Sonoma County small businesses win extra year to comply with health reform
In January, Gerard Giudice and his business partner, Bill Pettibone, were faced with a difficult choice: Pay an additional $750 each month to add mandatory new benefits to their company’s health insurance plan, or drop their small group policy and send employees to purchase insurance on the individual market.
The owners of Sally Tomatoes, a restaurant and catering company on the outskirts of Rohnert Park, confronted a situation that thousands of small businesses throughout Sonoma County were forced to navigate - how to adopt health insurance policies that provide minimum levels of care defined in the Affordable Care Act, which fully launched Jan. 1.
“It would have been too expensive, so we dissolved our company plan and we each got individual plans,” Giudice said. “What were we going to do, lay that person off?”
Last week, Gov. Jerry Brown signed a bill extending requirements to comply with the federal health law for an additional year, giving more time to small business owners who, like Giudice, had expiring health insurance plans that did not meet federal standards. Now, employers with 49 or fewer employees have until the end of this year to make that difficult decision. Area business groups and insurance agents applauded the legislation, pointing out that the additional year will provide business owners much-needed time to understand health reform and buy the right insurance plan.
There is little consensus about whether the Affordable Care Act has led to skyrocketing premiums and steep hikes in out-of-pocket health care costs. Volatility in the insurance market is commonplace, even prior to the passage of the health care law. But here, in Sonoma County, business leaders and advocacy groups said they’ve seen price increases.
“In talking to some of my members, I’m not surprised to hear that their rates are going through the roof,” said Jonathan Coe, president of the Santa Rosa Chamber of Commerce. “Businesses are getting renewal notices and freaking out, but the fact that now they’ll get more time gives businesses time to reflect and choose the right plan.”
Senate Bill 1446, authored by state Sen. Mark DeSaulnier, D-Concord, goes into effect immediately and gives small employers additional time to consider offering new health insurance plans that meet all provisions of the Affordable Care Act, or extending their current plans one more year. Eventually all plans must provide minimum levels of coverage in 10 categories, including mental health treatment, birth control and primary care. Under DeSaulnier’s bill, California companies can renew their existing plans any time this year, but would need to find coverage that complies with the federal standards by Dec. 31, 2015.
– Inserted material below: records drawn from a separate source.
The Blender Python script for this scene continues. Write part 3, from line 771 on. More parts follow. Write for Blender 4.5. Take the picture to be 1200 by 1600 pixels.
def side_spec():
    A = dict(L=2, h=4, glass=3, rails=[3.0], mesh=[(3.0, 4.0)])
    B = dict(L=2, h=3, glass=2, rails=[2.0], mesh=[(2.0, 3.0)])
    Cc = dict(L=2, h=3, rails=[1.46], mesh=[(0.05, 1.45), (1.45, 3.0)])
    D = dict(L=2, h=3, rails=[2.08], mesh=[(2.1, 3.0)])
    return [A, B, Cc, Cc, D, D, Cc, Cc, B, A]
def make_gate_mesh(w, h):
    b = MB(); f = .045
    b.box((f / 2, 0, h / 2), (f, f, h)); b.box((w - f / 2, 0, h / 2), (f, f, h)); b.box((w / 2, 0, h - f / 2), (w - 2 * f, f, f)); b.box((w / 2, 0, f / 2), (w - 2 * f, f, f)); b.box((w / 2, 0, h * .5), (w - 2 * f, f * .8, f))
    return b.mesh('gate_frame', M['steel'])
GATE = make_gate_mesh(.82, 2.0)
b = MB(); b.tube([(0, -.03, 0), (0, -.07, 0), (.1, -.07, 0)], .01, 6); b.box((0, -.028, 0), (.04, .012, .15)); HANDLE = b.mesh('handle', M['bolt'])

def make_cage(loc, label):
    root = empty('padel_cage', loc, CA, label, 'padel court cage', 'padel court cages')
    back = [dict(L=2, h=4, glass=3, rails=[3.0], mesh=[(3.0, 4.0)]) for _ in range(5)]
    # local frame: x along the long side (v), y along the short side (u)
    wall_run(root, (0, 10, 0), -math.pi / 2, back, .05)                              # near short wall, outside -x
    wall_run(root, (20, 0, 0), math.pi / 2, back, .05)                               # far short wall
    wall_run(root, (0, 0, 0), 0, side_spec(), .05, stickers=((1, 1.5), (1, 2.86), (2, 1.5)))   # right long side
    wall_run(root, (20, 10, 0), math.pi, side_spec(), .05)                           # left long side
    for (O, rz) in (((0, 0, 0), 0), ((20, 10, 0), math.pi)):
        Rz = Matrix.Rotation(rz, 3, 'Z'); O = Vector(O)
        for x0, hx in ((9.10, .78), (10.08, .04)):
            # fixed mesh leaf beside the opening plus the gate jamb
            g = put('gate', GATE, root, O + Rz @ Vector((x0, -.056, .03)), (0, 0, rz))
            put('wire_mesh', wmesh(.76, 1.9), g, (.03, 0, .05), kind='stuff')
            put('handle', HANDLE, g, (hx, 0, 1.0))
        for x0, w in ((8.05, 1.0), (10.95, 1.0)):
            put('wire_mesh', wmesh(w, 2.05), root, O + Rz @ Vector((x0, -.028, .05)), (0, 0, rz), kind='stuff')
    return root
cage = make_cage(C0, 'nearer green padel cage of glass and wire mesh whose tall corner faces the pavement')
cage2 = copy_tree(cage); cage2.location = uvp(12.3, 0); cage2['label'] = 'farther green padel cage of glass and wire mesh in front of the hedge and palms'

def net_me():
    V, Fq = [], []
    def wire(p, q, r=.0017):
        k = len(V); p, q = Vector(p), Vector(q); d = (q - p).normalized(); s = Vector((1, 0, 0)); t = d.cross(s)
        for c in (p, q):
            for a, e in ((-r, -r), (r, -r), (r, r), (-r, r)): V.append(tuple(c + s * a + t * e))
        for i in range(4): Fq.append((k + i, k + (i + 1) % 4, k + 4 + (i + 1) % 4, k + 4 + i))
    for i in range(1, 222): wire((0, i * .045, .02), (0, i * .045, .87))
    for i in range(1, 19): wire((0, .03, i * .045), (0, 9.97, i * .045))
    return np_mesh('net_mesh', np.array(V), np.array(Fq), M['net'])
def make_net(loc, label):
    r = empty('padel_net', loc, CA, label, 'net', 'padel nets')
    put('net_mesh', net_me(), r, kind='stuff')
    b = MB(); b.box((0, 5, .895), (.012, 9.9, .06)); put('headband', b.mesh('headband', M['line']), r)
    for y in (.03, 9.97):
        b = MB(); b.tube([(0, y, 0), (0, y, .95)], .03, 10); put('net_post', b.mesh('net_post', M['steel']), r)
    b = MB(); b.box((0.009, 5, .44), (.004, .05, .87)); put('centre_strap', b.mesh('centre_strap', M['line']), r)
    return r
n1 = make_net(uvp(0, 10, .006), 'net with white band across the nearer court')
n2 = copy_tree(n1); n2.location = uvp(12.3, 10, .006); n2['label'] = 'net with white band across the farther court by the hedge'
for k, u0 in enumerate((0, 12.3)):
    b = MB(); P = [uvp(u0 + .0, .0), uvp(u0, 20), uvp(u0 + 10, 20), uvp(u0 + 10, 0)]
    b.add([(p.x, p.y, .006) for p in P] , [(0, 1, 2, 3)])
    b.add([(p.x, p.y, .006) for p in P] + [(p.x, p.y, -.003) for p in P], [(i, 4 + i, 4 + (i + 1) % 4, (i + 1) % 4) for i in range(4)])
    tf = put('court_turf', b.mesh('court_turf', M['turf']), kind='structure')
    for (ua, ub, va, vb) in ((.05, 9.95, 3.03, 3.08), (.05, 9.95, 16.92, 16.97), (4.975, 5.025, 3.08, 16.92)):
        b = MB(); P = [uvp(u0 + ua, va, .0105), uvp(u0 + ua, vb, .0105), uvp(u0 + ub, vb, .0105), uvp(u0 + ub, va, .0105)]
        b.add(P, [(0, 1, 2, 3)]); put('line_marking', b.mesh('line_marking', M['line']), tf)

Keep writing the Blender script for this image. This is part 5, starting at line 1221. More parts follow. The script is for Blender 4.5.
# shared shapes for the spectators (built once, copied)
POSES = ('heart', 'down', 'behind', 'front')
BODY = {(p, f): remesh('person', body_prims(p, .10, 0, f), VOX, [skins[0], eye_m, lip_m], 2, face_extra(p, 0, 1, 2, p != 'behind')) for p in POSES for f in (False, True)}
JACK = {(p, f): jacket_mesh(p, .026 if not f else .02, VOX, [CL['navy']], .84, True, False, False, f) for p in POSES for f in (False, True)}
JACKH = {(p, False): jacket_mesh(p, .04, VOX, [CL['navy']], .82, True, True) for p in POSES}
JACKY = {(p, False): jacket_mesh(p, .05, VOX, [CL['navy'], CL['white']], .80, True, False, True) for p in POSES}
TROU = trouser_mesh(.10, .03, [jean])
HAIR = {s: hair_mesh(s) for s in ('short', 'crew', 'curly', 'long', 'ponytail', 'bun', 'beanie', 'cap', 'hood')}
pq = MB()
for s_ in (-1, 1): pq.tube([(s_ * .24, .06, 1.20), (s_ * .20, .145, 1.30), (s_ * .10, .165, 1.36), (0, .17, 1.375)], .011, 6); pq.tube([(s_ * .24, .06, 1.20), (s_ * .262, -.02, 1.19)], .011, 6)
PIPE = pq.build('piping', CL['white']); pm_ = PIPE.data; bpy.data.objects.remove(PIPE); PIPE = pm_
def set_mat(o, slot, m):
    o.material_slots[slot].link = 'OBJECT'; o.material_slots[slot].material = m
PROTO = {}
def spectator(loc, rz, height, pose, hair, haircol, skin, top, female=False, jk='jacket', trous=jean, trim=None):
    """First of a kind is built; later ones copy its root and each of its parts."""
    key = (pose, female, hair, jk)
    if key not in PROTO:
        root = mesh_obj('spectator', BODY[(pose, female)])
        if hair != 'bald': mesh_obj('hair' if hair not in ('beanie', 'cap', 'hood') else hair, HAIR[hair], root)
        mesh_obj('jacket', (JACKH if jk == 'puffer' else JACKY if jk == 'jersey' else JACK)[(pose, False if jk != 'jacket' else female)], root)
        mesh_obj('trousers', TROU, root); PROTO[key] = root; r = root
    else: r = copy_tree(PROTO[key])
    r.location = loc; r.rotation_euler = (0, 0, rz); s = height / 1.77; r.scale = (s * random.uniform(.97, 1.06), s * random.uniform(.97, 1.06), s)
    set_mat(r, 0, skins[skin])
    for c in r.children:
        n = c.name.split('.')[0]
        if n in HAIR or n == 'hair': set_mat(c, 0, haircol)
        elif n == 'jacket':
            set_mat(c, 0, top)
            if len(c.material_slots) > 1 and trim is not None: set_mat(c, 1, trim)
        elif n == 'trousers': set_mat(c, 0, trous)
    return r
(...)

“As a former small business owner and strong supporter of Obamacare,” DeSaulnier said in statement, the legislation will “help small businesses adapt to new components of health care reform.”
While Giudice and other small business owners who dropped their old plans to comply with the health law are too late to take advantage of the extension because they’ve already moved into new insurance policies, hundreds more companies in Sonoma County are expected to opt for the additional year, local insurance agents and business owners said last week.
Small businesses like Sally Tomatoes comprise the lion’s share of companies in Sonoma County - a staggering 97 percent of the county’s more than 16,600 businesses have 49 or fewer employees, according to the most recent data available. More than half of the workers in Sonoma County are employed at such companies, according to the state Economic Development Department, an agency that tracks California’s labor market.
“Small businesses are the lifeblood of our local economy,” said Ben Stone, executive director of the Sonoma County Economic Development Board. “They represent the entrepreneurial spirit, zest for living, and innovative drive that makes Sonoma County flourish.”
Insurance analysts said the law passed this week granting the one-year delay could mean the difference between opting for a new group health insurance policy or pushing employees to the individual market.
“This will delay the pain of complying with the Affordable Care Act and allow us to keep our plans for one more year,” said Terry de Decker, vice president for employee benefits at Vantreo Insurance Brokerage, based in Santa Rosa. “This has been four years of delays and changes, so this will give us time to make sense of the changes.”
Health insurance brokers, or agents who sell insurance plans to companies, have come to varying conclusions about whether the federal health law has resulted in rising insurance rates. The problem is health insurance rates vary based on a litany of variables - from age, to family size, to geography.